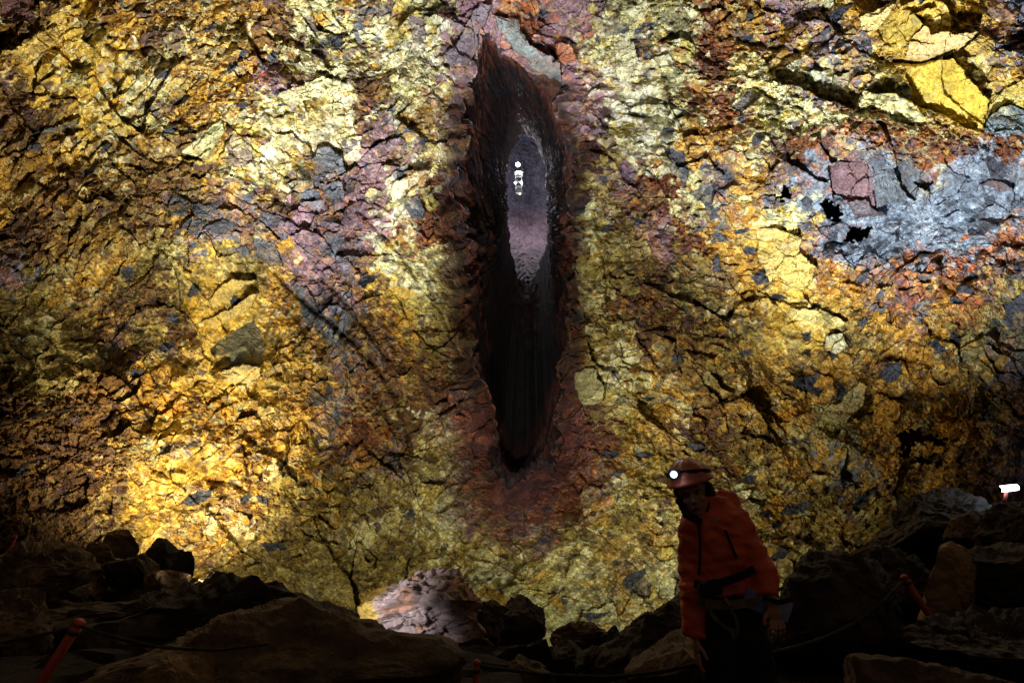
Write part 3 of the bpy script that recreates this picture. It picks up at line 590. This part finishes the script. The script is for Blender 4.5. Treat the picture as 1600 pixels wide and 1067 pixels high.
rubble(40, 1230, 1600, 7.0, 11.0, .12, .36, 'dark angular stone on the rubble heap at the right', 'loose stones on the right heap')

# ------------------------------------------------------------------ small solid helpers
def ring_tube(path, rad, n=10, closed_caps=True):
    P = np.array(path, float); m = len(P); R_ = np.broadcast_to(np.asarray(rad, float), (m,))
    T_ = np.gradient(P, axis=0); T_ /= np.linalg.norm(T_, axis=1, keepdims=True) + 1e-12
    ref = np.array([0.01, .02, 1.0]) if abs(T_[0, 2]) < .9 else np.array([1.0, .02, .01])
    V = []
    a = np.linspace(0, 2 * math.pi, n, endpoint=False)
    for k in range(m):
        s_ = np.cross(ref, T_[k]); s_ /= np.linalg.norm(s_); q = np.cross(T_[k], s_)
        V.append(P[k] + R_[k] * (np.cos(a)[:, None] * s_ + np.sin(a)[:, None] * q))
    F = grid_faces(m, n, True).tolist()
    if closed_caps: F += [list(range(n))[::-1], list(range((m - 1) * n, m * n))]
    return np.vstack(V), F
def merge(parts):
    V = []; F = []; o_ = 0
    for v, f in parts:
        V.append(np.asarray(v)); F += [[i + o_ for i in q] for q in (f.tolist() if isinstance(f, np.ndarray) else f)]; o_ += len(v)
    return np.vstack(V), F
def boxm(c, ax, half):
    """box: centre, three axes rows, half sizes, with bevelled edges"""
    bm = bmesh.new(); bmesh.ops.create_cube(bm, size=2)
    for v in bm.verts: v.co = Vector((v.co.x * half[0], v.co.y * half[1], v.co.z * half[2]))
    bmesh.ops.bevel(bm, geom=bm.edges[:], offset=min(half) * .35, segments=2, affect='EDGES')
    V = np.array([v.co[:] for v in bm.verts]); F = [[v.index for v in f.verts] for f in bm.faces]; bm.free()
    return V @ np.array(ax) + np.array(c), F
def ellipsoid(c, ax, half, sub=4):
    D, F = ICO[sub]; return (D * np.array(half)) @ np.array(ax) + np.array(c), F
I3 = np.eye(3)

# ------------------------------------------------------------------ lamps
def spot(name, loc, target, energy, color, ang, blend=.5, rad=.30, parent=None):
    l = bpy.data.lights.new(name, 'SPOT'); l.energy = energy; l.color = color; l.spot_size = math.radians(ang); l.spot_blend = blend; l.shadow_soft_size = rad
    o = bpy.data.objects.new(name, l); COL.objects.link(o); o.location = loc; look(o, target); return o
def point(name, loc, energy, color, rad=.08):
    l = bpy.data.lights.new(name, 'POINT'); l.energy = energy; l.color = color; l.shadow_soft_size = rad
    o = bpy.data.objects.new(name, l); COL.objects.link(o); o.location = loc; return o
def wp(px, py, off=0): return wall_pt(np.array(px, float), np.array(py, float), np.array(off, float))
spot('flood_pool_light', at(245, 878, 17.2), wp(300, 715), 3400, (1, .84, .56), 118, .85)
spot('flood_left_light', at(420, 990, 9.0), wp(190, 130), 15500, (1, .92, .74), 74, 1)
spot('flood_centre_left_light', at(520, 1005, 9.5), wp(610, 170), 16500, (.97, .98, 1.0), 68, 1)
spot('flood_centre_right_light', at(960, 1015, 9.5), wp(1010, 120), 24000, (.97, .98, 1.0), 66, 1)
spot('flood_right_light', at(1310, 888, 10.4), wp(1400, 200), 19500, (.93, .97, 1), 80, 1)
spot('fill_wide_light', at(710, 985, 13.0), wp(900, 430), 5200, (1, .90, .68), 132, 1)  # added wide fill to lift the dimmer middle of the wall
spot('flood_base_light', at(985, 1012, 15.5), wp(1010, 860), 1500, (1, .93, .66), 130, 1)
spot('flood_boulder_light', at(480, 960, 9.0), at(630, 945, 11.3), 330, (1, .95, .90), 52, 1)
spot('fill_lower_left_light', at(470, 955, 15.6), wp(500, 800), 900, (1, .90, .64), 125, 1)  # extra spill added where the heap shadows the lower wall

# --- white tube lamp on the right heap
g = empty('work_lamp', at(1575, 800, 8.6), 'glowing white tube lamp on a red stand at the right edge', 'lamp')
ME_LED = mat('led_tube', (.9, .9, .9), emit=((.72, .86, 1.0), 14))
M_RED = mat('red_paint', (.42, .05, .025), .5, .4, second=(.30, .035, .02), nscale=30, var=.3, bump=.2, bscale=60, dist=.004)
M_DARK = mat('dark_metal', (.03, .03, .032), .45, .5, nscale=40, var=.3, bump=.15, bscale=80, dist=.002)
a, b = at(1561, 764, 8.6), at(1589, 761, 8.6)
mesh('tube', *ring_tube([a, a * .5 + b * .5, b], [.042, .046, .042], 14), ME_LED, g, True)
V1 = ring_tube([a + (b - a) * -.06, a + (b - a) * .0], .05, 14); V2_ = ring_tube([b, b + (b - a) * .06], .05, 14)
mesh('end_cap', *V1, M_DARK, g, True); mesh('end_cap', *V2_, M_DARK, g, True)
mesh('stand', *ring_tube([at(1572, 769, 8.6), at(1570, 782, 8.6), at(1577, 808, 8.6)], .022, 8), M_RED, g, True)
point('work_lamp_light', at(1578, 752, 8.9), 7, (.72, .86, 1), .1)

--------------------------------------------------

Work instructions -
Leave out the pictures and print every line of the data exactly.

Result -
Write part 3 of the bpy script that recreates this picture. It picks up at line 590. This part finishes the script. The script is for Blender 4.5. Treat the picture as 1600 pixels wide and 1067 pixels high.
rubble(40, 1230, 1600, 7.0, 11.0, .12, .36, 'dark angular stone on the rubble heap at the right', 'loose stones on the right heap')

# ------------------------------------------------------------------ small solid helpers
def ring_tube(path, rad, n=10, closed_caps=True):
    P = np.array(path, float); m = len(P); R_ = np.broadcast_to(np.asarray(rad, float), (m,))
    T_ = np.gradient(P, axis=0); T_ /= np.linalg.norm(T_, axis=1, keepdims=True) + 1e-12
    ref = np.array([0.01, .02, 1.0]) if abs(T_[0, 2]) < .9 else np.array([1.0, .02, .01])
    V = []
    a = np.linspace(0, 2 * math.pi, n, endpoint=False)
    for k in range(m):
        s_ = np.cross(ref, T_[k]); s_ /= np.linalg.norm(s_); q = np.cross(T_[k], s_)
        V.append(P[k] + R_[k] * (np.cos(a)[:, None] * s_ + np.sin(a)[:, None] * q))
    F = grid_faces(m, n, True).tolist()
    if closed_caps: F += [list(range(n))[::-1], list(range((m - 1) * n, m * n))]
    return np.vstack(V), F
def merge(parts):
    V = []; F = []; o_ = 0
    for v, f in parts:
        V.append(np.asarray(v)); F += [[i + o_ for i in q] for q in (f.tolist() if isinstance(f, np.ndarray) else f)]; o_ += len(v)
    return np.vstack(V), F
def boxm(c, ax, half):
    """box: centre, three axes rows, half sizes, with bevelled edges"""
    bm = bmesh.new(); bmesh.ops.create_cube(bm, size=2)
    for v in bm.verts: v.co = Vector((v.co.x * half[0], v.co.y * half[1], v.co.z * half[2]))
    bmesh.ops.bevel(bm, geom=bm.edges[:], offset=min(half) * .35, segments=2, affect='EDGES')
    V = np.array([v.co[:] for v in bm.verts]); F = [[v.index for v in f.verts] for f in bm.faces]; bm.free()
    return V @ np.array(ax) + np.array(c), F
def ellipsoid(c, ax, half, sub=4):
    D, F = ICO[sub]; return (D * np.array(half)) @ np.array(ax) + np.array(c), F
I3 = np.eye(3)

# ------------------------------------------------------------------ lamps
def spot(name, loc, target, energy, color, ang, blend=.5, rad=.30, parent=None):
    l = bpy.data.lights.new(name, 'SPOT'); l.energy = energy; l.color = color; l.spot_size = math.radians(ang); l.spot_blend = blend; l.shadow_soft_size = rad
    o = bpy.data.objects.new(name, l); COL.objects.link(o); o.location = loc; look(o, target); return o
def point(name, loc, energy, color, rad=.08):
    l = bpy.data.lights.new(name, 'POINT'); l.energy = energy; l.color = color; l.shadow_soft_size = rad
    o = bpy.data.objects.new(name, l); COL.objects.link(o); o.location = loc; return o
def wp(px, py, off=0): return wall_pt(np.array(px, float), np.array(py, float), np.array(off, float))
spot('flood_pool_light', at(245, 878, 17.2), wp(300, 715), 3400, (1, .84, .56), 118, .85)
spot('flood_left_light', at(420, 990, 9.0), wp(190, 130), 15500, (1, .92, .74), 74, 1)
spot('flood_centre_left_light', at(520, 1005, 9.5), wp(610, 170), 16500, (.97, .98, 1.0), 68, 1)
spot('flood_centre_right_light', at(960, 1015, 9.5), wp(1010, 120), 24000, (.97, .98, 1.0), 66, 1)
spot('flood_right_light', at(1310, 888, 10.4), wp(1400, 200), 19500, (.93, .97, 1), 80, 1)
spot('fill_wide_light', at(710, 985, 13.0), wp(900, 430), 5200, (1, .90, .68), 132, 1)  # added wide fill to lift the dimmer middle of the wall
spot('flood_base_light', at(985, 1012, 15.5), wp(1010, 860), 1500, (1, .93, .66), 130, 1)
spot('flood_boulder_light', at(480, 960, 9.0), at(630, 945, 11.3), 330, (1, .95, .90), 52, 1)
spot('fill_lower_left_light', at(470, 955, 15.6), wp(500, 800), 900, (1, .90, .64), 125, 1)  # extra spill added where the heap shadows the lower wall

# --- white tube lamp on the right heap
g = empty('work_lamp', at(1575, 800, 8.6), 'glowing white tube lamp on a red stand at the right edge', 'lamp')
ME_LED = mat('led_tube', (.9, .9, .9), emit=((.72, .86, 1.0), 14))
M_RED = mat('red_paint', (.42, .05, .025), .5, .4, second=(.30, .035, .02), nscale=30, var=.3, bump=.2, bscale=60, dist=.004)
M_DARK = mat('dark_metal', (.03, .03, .032), .45, .5, nscale=40, var=.3, bump=.15, bscale=80, dist=.002)
a, b = at(1561, 764, 8.6), at(1589, 761, 8.6)
mesh('tube', *ring_tube([a, a * .5 + b * .5, b], [.042, .046, .042], 14), ME_LED, g, True)
V1 = ring_tube([a + (b - a) * -.06, a + (b - a) * .0], .05, 14); V2_ = ring_tube([b, b + (b - a) * .06], .05, 14)
mesh('end_cap', *V1, M_DARK, g, True); mesh('end_cap', *V2_, M_DARK, g, True)
mesh('stand', *ring_tube([at(1572, 769, 8.6), at(1570, 782, 8.6), at(1577, 808, 8.6)], .022, 8), M_RED, g, True)
point('work_lamp_light', at(1578, 752, 8.9), 7, (.72, .86, 1), .1)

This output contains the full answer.